▸ Exercise data
>> Start

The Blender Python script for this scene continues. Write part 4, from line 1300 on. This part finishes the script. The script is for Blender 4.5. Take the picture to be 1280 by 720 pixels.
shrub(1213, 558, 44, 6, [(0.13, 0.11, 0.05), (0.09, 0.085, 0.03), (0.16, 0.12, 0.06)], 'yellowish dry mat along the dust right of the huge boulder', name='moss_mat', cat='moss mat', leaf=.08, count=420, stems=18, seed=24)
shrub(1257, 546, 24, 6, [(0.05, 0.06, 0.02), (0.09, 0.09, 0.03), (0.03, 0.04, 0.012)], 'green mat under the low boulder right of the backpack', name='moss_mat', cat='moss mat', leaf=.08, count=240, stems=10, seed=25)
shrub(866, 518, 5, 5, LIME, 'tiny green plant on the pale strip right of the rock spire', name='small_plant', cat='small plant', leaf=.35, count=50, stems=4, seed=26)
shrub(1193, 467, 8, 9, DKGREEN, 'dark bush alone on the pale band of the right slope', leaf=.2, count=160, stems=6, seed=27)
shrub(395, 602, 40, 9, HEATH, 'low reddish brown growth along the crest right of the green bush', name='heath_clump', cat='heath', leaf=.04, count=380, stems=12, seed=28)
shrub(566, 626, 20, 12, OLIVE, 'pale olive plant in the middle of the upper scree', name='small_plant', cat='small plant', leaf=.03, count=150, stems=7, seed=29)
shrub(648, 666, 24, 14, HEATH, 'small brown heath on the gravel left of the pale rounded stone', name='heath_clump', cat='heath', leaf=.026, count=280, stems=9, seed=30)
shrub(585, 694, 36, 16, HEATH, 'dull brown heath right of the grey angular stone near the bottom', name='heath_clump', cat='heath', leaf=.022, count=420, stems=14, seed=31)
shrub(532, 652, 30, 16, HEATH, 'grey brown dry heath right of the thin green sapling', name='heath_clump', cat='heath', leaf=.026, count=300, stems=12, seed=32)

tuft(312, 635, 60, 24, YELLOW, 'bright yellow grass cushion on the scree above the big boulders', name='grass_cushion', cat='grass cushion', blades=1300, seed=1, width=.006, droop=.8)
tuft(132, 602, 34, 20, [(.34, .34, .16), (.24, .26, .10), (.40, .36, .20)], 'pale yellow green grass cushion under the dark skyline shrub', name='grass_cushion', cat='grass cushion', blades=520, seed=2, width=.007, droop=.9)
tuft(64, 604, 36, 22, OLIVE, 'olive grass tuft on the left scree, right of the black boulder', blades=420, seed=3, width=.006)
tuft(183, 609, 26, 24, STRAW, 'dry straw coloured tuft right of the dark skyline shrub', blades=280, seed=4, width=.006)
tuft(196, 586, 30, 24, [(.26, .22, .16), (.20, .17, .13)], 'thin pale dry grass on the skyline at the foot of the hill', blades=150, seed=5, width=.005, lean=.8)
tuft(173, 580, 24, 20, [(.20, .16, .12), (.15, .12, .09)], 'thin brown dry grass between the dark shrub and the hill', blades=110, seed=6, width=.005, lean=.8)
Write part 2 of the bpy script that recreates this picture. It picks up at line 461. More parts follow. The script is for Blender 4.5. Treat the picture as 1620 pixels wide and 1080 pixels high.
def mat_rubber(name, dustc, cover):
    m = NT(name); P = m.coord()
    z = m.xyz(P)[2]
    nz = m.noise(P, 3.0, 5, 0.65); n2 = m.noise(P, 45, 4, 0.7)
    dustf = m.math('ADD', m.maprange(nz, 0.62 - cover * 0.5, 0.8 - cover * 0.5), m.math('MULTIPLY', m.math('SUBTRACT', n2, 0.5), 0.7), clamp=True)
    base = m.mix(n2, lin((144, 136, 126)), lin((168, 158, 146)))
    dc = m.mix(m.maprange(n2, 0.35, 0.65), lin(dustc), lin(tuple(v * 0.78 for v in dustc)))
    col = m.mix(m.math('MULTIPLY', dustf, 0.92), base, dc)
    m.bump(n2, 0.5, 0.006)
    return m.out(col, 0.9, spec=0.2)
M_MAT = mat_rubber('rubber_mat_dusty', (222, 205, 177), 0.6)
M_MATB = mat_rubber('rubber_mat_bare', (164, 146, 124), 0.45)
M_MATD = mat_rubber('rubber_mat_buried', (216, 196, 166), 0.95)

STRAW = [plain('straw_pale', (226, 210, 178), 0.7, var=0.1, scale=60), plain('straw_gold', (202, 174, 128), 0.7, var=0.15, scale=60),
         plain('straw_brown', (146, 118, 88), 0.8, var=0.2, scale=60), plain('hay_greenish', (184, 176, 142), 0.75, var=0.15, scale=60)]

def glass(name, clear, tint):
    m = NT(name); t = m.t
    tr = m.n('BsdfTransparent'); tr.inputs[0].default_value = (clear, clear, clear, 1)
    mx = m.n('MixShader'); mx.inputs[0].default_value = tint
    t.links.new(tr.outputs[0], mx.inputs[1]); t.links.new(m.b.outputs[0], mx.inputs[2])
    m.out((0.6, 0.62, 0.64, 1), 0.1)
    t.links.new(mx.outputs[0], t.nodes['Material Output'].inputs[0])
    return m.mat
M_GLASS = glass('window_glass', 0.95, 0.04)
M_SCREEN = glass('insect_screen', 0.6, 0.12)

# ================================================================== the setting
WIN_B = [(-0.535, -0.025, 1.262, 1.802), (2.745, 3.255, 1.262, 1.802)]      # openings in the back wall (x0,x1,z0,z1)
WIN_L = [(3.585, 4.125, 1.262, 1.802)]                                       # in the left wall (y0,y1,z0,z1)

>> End

▸ The task
In the material above, how many lines hold the word "Blender"? Say only the number.

▸ Full solution
2